Le dossier épais et à entrées multiples de la ‘crise libyenne’ a été remis sur le métier par l’Union africaine en février 2019. Son 32ème sommet à Addis Abeba s’est achevé sur le projet de rétablir un dialogue inter-libyen en juillet. Les Africains reprennent la main et bousculent le représentant de l’ONU, Ghassan Salamé, l’homme de la France. 
 
Une Libye encore à naître
Les mécanismes de réajustement d’un monde qui a connu en moins de trente ans une hégémonie indiscutée des Usa puis sa remise en cause sérieuse par la levée du bloc russo-chinois peinent à se mettre en place.
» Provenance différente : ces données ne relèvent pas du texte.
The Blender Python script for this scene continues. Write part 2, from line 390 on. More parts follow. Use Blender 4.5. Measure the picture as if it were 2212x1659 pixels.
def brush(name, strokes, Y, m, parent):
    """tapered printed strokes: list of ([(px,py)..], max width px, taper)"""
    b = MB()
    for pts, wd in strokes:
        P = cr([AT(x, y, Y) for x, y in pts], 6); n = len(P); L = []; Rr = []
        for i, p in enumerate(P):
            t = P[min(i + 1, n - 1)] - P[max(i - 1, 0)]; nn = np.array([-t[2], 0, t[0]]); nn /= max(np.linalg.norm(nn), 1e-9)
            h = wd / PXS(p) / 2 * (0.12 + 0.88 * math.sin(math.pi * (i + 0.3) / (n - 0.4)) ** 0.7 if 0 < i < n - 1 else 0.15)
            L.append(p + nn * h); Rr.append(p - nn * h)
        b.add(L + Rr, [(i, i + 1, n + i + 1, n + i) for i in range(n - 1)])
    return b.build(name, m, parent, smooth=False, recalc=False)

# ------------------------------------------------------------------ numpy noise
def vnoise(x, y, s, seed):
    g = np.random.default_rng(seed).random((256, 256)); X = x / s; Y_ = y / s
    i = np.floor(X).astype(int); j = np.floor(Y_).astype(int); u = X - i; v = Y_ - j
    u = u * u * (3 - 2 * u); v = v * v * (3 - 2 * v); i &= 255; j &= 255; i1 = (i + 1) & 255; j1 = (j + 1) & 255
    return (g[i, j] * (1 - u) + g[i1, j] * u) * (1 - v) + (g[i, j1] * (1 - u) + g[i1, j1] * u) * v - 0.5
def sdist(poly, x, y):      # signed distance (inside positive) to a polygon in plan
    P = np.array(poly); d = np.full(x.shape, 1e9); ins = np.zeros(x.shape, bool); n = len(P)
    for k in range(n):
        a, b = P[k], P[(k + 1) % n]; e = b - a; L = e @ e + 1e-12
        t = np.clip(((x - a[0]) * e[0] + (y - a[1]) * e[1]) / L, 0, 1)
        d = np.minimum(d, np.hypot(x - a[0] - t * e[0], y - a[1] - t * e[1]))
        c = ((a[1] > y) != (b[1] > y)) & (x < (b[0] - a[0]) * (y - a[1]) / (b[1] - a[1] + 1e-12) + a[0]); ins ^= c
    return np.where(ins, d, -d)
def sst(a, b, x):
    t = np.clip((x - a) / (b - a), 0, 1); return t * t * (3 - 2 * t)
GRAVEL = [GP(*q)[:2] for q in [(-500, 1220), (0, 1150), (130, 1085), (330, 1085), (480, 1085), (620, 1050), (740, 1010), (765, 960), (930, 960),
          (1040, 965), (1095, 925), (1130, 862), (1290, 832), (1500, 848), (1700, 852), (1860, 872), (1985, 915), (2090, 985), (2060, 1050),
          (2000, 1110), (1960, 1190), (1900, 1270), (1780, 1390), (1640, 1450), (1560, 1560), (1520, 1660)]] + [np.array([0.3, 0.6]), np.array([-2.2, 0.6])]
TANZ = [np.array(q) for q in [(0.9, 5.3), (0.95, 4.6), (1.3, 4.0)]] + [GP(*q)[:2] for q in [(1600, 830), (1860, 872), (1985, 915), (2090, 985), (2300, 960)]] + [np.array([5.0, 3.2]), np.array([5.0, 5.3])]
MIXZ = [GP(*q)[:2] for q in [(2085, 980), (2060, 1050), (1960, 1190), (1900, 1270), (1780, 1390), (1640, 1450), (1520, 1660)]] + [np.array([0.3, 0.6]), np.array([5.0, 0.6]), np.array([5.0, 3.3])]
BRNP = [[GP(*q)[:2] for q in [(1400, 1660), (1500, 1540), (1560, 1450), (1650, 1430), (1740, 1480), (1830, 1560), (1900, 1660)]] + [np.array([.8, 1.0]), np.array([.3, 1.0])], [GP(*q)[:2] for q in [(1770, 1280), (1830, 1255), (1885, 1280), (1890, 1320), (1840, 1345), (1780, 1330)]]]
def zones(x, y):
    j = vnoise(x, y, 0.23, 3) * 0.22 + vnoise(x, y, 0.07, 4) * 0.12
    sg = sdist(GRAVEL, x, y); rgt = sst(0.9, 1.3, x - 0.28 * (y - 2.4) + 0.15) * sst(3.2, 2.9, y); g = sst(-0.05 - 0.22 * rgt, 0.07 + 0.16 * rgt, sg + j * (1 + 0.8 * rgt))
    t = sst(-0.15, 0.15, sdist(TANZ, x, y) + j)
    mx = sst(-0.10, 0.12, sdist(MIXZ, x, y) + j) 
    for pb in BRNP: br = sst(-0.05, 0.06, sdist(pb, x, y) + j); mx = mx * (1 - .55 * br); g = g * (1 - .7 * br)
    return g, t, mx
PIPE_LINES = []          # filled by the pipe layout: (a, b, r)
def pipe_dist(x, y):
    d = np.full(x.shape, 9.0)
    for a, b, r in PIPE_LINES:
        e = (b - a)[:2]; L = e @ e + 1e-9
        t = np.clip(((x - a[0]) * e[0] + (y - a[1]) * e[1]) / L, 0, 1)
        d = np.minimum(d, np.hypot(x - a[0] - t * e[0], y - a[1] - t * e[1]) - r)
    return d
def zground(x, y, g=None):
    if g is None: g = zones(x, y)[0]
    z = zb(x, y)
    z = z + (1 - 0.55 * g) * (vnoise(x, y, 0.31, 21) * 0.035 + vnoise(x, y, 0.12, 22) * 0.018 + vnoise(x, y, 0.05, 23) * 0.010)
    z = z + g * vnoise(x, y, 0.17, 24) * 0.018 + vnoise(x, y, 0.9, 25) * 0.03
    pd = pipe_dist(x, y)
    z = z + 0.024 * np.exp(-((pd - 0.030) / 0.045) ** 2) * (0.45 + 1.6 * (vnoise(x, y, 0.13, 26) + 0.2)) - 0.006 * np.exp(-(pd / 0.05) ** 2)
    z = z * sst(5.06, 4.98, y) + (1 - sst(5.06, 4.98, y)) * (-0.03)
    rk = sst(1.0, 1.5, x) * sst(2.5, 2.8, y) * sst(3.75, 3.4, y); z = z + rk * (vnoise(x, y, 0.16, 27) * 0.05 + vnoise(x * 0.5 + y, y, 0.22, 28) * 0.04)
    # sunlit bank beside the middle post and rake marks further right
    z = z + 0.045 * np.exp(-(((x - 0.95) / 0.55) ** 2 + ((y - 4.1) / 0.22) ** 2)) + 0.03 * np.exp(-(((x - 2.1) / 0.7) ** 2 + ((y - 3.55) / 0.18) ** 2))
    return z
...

Les alliances se composent et se défont à la faveur des offres de ceux qui se veulent les nouveaux champions ou les arbitres d’un univers géopolitique très fluide et mouvant. 
 
Les effets du désastre libyen (fomenté par une piètre équipe française) menacent l’équilibre des forces au sein de l’Union européenne à travers la compétition d’une Italie terre d’accueil de bases américaines et une France qui n’a plus les moyens de son arrogance et qui ne cesse d’enregistrer des reculs dans son territoire de projection de prédilection, l’Afrique. 
 
L’Egypte et la Turquie s’y confrontent à fleurets mouchetés, déléguées d’une autre compétition installée dans le monde arabe et musulman, le Qatar versus les Emirats et le Bédouins du Nedjd. 
 
Dans cette atmosphère de recomposition qui n’est pas sans rappeler l’époque des pourparlers sordides entre les puissances de la fin du 19ème siècle pour le partage de l’Afrique, l’Entente Cordiale, la Libye appelle à sa délivrance, à renaître.